> **Task instructions**: Set down only the lines running from the one with "Write part 4" to the one with "tree('birch_tree', 'pale-trunked birch", both lines included, exactly as they stand, please.

START

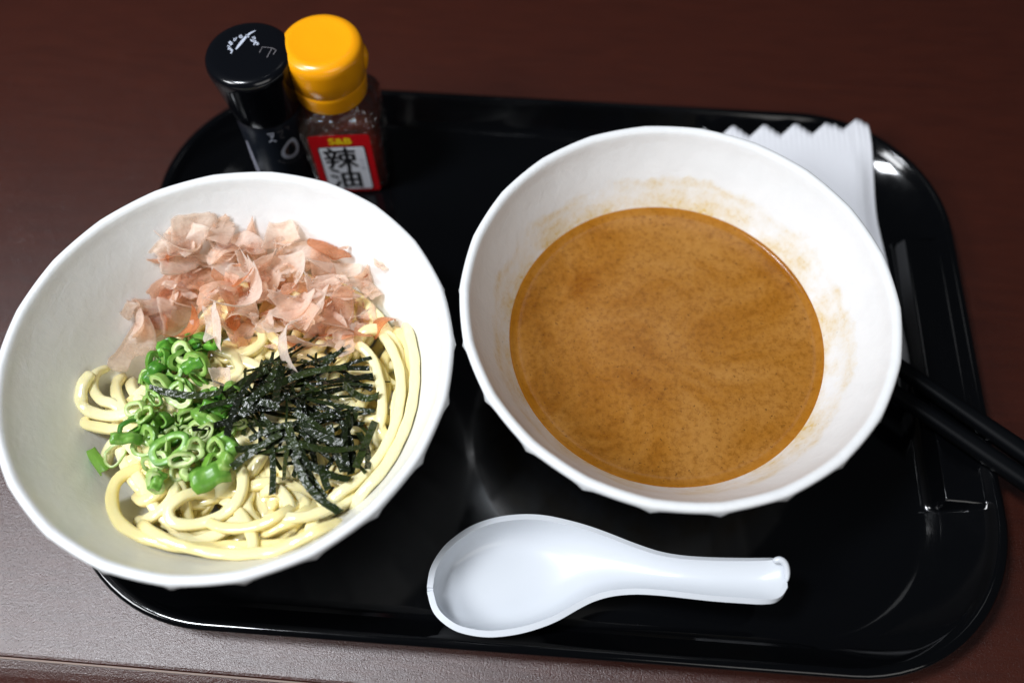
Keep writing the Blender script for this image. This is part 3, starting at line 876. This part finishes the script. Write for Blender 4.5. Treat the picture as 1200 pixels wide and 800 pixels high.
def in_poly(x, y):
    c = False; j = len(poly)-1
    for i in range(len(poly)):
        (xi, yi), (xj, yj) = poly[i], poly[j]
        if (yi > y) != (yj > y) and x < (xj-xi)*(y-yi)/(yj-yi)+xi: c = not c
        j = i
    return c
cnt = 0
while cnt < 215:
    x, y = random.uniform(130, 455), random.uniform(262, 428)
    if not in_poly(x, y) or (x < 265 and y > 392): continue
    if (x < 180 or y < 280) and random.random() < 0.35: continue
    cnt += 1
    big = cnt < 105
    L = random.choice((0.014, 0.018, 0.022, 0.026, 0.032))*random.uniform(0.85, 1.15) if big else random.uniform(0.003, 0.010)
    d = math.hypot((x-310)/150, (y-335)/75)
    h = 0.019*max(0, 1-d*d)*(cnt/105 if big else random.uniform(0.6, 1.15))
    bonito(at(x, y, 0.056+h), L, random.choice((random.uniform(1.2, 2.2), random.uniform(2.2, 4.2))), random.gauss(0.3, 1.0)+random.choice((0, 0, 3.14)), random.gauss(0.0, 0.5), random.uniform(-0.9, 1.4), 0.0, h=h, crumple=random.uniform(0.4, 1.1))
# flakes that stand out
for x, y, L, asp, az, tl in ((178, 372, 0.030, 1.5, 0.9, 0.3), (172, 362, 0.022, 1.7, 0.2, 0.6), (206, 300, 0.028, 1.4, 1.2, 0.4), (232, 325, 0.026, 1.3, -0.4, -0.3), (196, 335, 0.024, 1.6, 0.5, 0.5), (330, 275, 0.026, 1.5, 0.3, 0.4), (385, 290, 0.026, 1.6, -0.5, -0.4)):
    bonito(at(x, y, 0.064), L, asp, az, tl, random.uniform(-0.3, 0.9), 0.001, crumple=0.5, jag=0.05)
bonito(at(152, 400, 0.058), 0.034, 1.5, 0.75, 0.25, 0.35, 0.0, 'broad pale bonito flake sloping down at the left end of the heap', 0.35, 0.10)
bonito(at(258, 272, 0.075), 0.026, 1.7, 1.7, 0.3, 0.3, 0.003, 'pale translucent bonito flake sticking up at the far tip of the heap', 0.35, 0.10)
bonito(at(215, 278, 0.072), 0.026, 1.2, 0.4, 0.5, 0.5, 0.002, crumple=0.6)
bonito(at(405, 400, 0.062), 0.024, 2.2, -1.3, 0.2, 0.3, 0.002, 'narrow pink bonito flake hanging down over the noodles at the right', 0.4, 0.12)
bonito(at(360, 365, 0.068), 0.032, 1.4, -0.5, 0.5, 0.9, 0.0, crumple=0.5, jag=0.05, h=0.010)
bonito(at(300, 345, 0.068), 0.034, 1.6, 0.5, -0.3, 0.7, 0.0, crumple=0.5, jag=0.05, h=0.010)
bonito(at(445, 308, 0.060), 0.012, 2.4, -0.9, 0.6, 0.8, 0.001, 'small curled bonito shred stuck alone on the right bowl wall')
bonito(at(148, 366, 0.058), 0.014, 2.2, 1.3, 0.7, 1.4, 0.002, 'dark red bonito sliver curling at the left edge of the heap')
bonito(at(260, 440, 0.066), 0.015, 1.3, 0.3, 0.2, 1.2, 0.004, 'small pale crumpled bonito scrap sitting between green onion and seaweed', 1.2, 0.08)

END
START

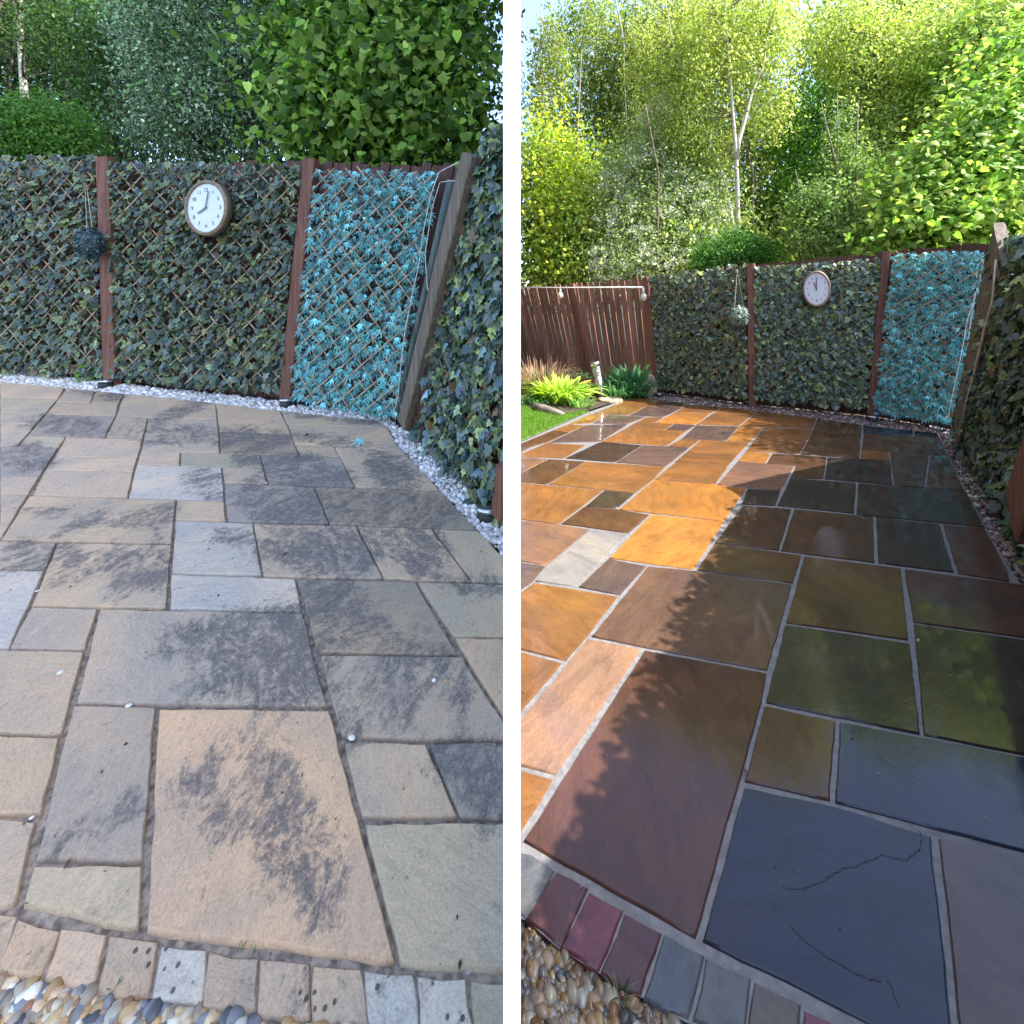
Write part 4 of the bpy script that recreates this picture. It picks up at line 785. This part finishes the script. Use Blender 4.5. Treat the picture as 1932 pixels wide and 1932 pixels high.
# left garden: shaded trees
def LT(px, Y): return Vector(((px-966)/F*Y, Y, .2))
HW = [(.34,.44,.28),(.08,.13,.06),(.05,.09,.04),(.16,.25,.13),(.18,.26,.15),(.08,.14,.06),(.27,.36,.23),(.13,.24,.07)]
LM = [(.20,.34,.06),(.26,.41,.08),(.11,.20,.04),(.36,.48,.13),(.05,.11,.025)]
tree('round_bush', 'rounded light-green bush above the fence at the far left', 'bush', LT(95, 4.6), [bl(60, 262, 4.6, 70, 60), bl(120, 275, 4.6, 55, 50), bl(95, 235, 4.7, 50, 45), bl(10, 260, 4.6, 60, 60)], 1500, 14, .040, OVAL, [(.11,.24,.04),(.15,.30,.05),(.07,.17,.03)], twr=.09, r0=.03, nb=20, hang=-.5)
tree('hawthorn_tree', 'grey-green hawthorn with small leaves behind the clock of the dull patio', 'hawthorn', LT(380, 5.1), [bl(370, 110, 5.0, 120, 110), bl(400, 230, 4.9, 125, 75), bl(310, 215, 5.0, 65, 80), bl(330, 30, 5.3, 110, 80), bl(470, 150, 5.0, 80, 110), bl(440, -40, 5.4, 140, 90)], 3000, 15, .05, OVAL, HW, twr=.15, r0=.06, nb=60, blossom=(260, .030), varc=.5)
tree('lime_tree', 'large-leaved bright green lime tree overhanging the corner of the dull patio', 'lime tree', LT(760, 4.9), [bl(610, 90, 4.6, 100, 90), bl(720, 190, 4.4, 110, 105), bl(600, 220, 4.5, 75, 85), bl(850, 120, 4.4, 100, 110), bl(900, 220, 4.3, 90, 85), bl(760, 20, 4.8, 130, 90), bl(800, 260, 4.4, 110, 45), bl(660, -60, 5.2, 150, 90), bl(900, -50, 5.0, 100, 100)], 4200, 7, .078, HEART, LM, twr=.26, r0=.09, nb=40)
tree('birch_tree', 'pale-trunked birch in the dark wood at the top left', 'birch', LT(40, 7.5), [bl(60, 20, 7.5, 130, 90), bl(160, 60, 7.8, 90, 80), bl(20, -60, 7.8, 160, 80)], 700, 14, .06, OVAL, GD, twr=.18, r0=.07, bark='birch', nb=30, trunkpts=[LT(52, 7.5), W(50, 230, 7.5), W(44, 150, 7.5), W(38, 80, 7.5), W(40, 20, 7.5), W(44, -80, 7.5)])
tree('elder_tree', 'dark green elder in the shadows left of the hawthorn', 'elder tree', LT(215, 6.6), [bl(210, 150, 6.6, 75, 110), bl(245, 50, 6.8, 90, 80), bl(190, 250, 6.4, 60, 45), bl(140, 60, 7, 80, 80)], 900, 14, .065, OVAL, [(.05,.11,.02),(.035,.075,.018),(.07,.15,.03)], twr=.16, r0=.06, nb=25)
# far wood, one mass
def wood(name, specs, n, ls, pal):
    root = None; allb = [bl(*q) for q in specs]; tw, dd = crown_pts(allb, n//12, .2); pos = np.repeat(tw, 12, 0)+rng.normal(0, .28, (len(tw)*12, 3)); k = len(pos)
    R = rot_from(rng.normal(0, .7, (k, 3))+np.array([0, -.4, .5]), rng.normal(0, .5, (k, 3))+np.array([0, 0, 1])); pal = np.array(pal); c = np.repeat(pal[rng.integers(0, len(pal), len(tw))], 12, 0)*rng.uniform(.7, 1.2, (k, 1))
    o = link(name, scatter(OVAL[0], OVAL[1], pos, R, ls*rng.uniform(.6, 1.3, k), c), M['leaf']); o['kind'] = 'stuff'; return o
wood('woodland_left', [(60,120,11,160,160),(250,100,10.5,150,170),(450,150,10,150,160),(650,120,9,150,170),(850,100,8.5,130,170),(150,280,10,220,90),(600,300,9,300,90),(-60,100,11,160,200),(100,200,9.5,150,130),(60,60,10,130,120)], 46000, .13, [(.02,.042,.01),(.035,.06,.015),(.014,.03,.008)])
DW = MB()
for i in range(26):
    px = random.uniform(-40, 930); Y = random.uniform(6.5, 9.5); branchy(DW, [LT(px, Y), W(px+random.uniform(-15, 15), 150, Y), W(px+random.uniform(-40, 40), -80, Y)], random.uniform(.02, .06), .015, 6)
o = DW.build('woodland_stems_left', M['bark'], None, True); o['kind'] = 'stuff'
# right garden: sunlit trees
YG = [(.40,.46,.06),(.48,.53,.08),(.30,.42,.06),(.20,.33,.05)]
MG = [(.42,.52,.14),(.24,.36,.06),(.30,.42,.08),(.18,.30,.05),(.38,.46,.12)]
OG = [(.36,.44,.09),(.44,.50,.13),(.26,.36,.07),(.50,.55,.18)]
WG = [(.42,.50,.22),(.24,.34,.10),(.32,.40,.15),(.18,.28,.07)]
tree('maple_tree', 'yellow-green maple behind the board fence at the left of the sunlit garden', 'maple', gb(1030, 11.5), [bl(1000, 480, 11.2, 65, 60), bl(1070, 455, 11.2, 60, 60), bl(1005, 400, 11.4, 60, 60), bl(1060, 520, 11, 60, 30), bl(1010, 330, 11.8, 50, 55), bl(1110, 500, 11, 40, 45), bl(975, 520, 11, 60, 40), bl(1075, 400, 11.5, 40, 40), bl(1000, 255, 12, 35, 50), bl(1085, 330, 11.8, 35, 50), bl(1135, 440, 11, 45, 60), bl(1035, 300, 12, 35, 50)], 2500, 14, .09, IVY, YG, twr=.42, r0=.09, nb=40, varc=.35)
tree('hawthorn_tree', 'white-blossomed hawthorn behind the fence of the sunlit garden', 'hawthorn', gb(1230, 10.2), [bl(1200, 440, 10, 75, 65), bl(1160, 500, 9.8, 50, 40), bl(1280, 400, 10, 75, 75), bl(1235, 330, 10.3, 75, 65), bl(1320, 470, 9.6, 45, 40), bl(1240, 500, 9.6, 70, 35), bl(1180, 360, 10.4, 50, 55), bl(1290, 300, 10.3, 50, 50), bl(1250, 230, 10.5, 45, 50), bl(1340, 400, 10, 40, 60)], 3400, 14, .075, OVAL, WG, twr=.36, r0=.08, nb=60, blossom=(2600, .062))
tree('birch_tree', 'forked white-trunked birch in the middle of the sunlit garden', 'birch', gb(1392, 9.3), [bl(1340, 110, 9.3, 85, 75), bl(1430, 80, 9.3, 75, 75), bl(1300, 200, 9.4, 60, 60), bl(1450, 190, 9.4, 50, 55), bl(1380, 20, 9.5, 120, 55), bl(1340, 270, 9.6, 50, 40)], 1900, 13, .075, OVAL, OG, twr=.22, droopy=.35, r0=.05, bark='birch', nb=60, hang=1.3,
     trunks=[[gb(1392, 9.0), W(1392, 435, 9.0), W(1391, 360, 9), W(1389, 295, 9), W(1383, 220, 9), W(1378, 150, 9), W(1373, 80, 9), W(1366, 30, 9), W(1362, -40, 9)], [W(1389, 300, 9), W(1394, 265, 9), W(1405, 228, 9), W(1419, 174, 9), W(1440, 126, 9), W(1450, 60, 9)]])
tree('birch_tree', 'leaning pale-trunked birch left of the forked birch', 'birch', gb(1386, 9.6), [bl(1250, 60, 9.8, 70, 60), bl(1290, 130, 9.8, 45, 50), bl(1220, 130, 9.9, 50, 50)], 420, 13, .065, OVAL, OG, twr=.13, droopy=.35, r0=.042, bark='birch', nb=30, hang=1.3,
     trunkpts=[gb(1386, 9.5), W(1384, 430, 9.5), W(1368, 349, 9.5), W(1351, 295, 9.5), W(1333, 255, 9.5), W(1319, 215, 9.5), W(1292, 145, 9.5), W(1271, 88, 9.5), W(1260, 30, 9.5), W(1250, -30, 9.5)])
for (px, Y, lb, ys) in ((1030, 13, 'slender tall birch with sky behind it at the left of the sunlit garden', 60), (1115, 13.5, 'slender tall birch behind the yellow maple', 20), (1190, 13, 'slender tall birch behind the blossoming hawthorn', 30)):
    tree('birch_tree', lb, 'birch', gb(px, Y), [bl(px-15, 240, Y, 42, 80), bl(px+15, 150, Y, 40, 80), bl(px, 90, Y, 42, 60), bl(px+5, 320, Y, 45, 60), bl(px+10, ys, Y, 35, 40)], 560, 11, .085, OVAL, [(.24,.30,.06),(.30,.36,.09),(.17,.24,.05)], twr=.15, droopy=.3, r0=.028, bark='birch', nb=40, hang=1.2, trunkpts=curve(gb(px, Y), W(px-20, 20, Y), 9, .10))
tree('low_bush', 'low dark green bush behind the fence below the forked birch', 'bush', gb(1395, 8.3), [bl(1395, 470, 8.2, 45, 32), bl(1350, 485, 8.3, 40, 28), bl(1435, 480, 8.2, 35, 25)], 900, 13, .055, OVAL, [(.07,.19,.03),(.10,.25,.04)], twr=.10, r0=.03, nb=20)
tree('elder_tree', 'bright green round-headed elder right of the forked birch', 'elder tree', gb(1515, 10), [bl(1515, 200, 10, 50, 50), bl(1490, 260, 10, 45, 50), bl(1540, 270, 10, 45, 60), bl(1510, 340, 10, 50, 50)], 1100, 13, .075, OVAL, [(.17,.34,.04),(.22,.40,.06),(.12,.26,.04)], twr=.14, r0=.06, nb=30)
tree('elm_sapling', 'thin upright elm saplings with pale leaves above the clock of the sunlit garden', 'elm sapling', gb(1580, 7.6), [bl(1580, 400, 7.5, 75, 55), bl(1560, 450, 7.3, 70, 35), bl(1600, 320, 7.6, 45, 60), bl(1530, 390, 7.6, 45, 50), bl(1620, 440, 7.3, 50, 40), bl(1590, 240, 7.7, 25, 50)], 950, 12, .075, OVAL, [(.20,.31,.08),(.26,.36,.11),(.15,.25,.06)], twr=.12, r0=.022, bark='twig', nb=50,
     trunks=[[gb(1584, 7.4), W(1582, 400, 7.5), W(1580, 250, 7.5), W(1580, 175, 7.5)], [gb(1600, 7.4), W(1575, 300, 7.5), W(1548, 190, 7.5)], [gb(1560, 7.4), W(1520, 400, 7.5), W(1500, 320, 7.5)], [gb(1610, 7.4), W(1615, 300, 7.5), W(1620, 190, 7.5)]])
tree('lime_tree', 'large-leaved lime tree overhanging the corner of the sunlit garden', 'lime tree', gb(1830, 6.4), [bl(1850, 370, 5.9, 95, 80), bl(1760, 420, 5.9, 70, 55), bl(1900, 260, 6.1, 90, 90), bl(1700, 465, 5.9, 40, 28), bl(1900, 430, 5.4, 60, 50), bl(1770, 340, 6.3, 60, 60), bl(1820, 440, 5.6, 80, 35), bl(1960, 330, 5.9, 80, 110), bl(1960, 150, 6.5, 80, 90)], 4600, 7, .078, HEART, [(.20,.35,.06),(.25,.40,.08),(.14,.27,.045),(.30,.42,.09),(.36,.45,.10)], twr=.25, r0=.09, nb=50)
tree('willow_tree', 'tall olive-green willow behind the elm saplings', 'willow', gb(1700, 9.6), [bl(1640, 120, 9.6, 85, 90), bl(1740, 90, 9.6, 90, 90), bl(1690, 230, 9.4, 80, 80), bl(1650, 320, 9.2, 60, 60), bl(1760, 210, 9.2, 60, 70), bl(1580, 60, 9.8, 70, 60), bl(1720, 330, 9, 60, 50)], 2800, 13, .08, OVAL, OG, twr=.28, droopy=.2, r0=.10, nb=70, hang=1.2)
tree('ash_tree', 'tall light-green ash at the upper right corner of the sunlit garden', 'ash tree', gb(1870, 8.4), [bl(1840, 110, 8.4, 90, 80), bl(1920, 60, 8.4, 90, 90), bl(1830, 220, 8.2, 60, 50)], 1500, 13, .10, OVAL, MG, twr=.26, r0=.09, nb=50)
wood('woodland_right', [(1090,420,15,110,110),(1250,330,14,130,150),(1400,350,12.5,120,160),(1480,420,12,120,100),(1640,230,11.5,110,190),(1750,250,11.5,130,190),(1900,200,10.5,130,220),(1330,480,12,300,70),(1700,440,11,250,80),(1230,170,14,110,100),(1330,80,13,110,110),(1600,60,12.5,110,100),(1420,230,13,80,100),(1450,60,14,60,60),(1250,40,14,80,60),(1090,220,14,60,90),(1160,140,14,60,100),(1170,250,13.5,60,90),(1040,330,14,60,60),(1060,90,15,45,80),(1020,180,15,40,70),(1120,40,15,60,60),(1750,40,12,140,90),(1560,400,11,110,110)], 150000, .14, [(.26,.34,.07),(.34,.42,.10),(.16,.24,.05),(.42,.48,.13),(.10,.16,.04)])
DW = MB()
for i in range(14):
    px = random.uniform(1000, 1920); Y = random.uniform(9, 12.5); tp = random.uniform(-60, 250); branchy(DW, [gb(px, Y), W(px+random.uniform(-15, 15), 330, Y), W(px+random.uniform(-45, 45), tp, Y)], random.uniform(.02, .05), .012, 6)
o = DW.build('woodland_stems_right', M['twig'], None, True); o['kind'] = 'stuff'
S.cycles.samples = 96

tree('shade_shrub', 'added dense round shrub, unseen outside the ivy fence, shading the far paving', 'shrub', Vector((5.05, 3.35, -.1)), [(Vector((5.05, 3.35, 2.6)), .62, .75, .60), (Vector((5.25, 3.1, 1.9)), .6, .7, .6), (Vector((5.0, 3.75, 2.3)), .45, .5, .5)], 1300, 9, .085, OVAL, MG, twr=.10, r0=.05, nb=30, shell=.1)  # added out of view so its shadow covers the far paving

END
START

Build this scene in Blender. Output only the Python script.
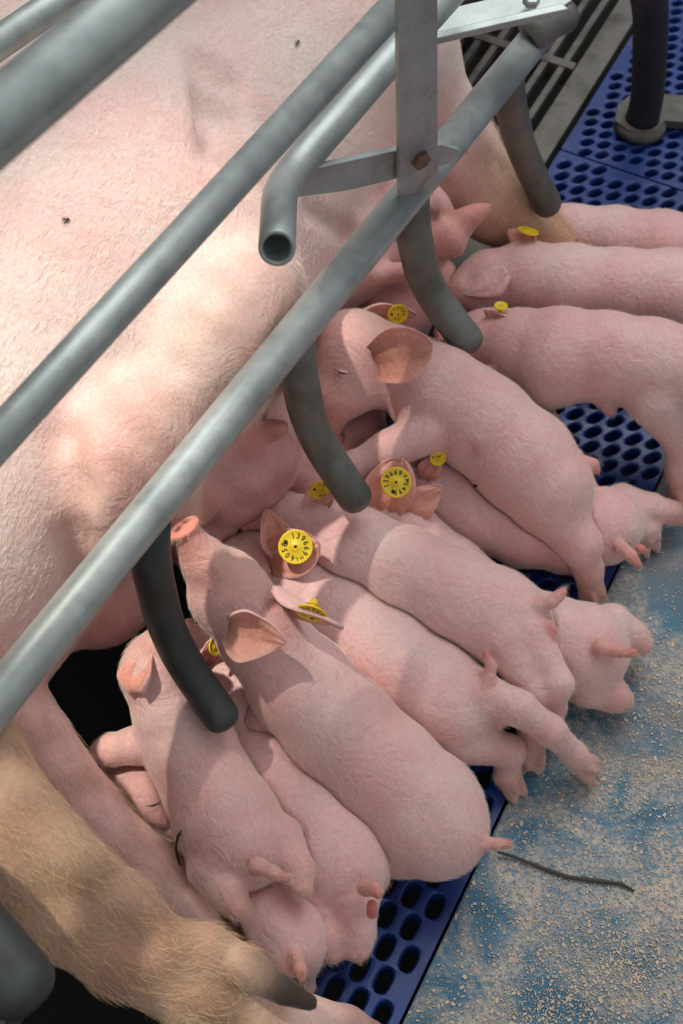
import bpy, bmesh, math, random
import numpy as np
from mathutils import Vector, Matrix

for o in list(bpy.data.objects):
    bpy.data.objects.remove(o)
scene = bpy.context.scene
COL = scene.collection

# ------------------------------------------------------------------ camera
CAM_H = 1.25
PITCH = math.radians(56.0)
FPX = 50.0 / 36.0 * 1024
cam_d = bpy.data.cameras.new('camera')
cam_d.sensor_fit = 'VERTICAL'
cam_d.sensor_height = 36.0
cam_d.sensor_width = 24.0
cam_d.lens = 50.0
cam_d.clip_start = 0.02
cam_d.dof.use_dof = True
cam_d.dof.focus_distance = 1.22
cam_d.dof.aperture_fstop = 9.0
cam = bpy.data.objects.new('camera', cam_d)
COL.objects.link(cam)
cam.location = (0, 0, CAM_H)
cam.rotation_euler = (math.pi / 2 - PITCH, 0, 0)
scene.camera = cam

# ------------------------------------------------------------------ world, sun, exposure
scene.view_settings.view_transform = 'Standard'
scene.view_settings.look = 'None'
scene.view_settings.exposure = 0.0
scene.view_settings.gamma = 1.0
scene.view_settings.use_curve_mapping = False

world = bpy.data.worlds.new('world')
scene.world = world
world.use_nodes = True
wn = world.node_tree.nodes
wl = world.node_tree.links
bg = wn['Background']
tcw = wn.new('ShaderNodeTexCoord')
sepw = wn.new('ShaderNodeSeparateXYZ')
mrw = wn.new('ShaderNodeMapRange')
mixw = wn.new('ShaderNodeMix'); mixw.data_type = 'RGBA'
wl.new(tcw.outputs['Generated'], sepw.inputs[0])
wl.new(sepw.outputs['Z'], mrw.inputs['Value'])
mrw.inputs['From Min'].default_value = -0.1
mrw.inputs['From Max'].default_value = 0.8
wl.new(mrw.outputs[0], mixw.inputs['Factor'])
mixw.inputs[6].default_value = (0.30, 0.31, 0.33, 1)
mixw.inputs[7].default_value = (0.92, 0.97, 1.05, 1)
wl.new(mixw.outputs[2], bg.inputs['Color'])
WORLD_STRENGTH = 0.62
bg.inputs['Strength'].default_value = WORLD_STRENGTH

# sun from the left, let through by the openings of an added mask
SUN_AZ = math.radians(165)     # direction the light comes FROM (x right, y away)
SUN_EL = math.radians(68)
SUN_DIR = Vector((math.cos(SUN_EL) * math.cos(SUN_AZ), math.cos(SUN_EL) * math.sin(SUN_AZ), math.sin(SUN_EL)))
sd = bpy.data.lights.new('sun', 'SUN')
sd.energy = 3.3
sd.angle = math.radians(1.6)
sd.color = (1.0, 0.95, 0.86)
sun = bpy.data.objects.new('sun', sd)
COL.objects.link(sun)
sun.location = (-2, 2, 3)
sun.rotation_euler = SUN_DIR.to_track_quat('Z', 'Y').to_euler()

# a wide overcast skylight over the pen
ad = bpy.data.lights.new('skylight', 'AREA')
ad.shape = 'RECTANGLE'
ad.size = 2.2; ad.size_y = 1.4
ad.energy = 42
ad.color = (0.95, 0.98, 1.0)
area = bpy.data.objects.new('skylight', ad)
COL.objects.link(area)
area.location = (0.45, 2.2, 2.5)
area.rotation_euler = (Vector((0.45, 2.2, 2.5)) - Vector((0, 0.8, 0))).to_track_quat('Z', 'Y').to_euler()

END

> **Task output**:
Write part 4 of the bpy script that recreates this picture. It picks up at line 785. This part finishes the script. Use Blender 4.5. Treat the picture as 1932 pixels wide and 1932 pixels high.
# left garden: shaded trees
def LT(px, Y): return Vector(((px-966)/F*Y, Y, .2))
HW = [(.34,.44,.28),(.08,.13,.06),(.05,.09,.04),(.16,.25,.13),(.18,.26,.15),(.08,.14,.06),(.27,.36,.23),(.13,.24,.07)]
LM = [(.20,.34,.06),(.26,.41,.08),(.11,.20,.04),(.36,.48,.13),(.05,.11,.025)]
tree('round_bush', 'rounded light-green bush above the fence at the far left', 'bush', LT(95, 4.6), [bl(60, 262, 4.6, 70, 60), bl(120, 275, 4.6, 55, 50), bl(95, 235, 4.7, 50, 45), bl(10, 260, 4.6, 60, 60)], 1500, 14, .040, OVAL, [(.11,.24,.04),(.15,.30,.05),(.07,.17,.03)], twr=.09, r0=.03, nb=20, hang=-.5)
tree('hawthorn_tree', 'grey-green hawthorn with small leaves behind the clock of the dull patio', 'hawthorn', LT(380, 5.1), [bl(370, 110, 5.0, 120, 110), bl(400, 230, 4.9, 125, 75), bl(310, 215, 5.0, 65, 80), bl(330, 30, 5.3, 110, 80), bl(470, 150, 5.0, 80, 110), bl(440, -40, 5.4, 140, 90)], 3000, 15, .05, OVAL, HW, twr=.15, r0=.06, nb=60, blossom=(260, .030), varc=.5)
tree('lime_tree', 'large-leaved bright green lime tree overhanging the corner of the dull patio', 'lime tree', LT(760, 4.9), [bl(610, 90, 4.6, 100, 90), bl(720, 190, 4.4, 110, 105), bl(600, 220, 4.5, 75, 85), bl(850, 120, 4.4, 100, 110), bl(900, 220, 4.3, 90, 85), bl(760, 20, 4.8, 130, 90), bl(800, 260, 4.4, 110, 45), bl(660, -60, 5.2, 150, 90), bl(900, -50, 5.0, 100, 100)], 4200, 7, .078, HEART, LM, twr=.26, r0=.09, nb=40)
tree('birch_tree', 'pale-trunked birch in the dark wood at the top left', 'birch', LT(40, 7.5), [bl(60, 20, 7.5, 130, 90), bl(160, 60, 7.8, 90, 80), bl(20, -60, 7.8, 160, 80)], 700, 14, .06, OVAL, GD, twr=.18, r0=.07, bark='birch', nb=30, trunkpts=[LT(52, 7.5), W(50, 230, 7.5), W(44, 150, 7.5), W(38, 80, 7.5), W(40, 20, 7.5), W(44, -80, 7.5)])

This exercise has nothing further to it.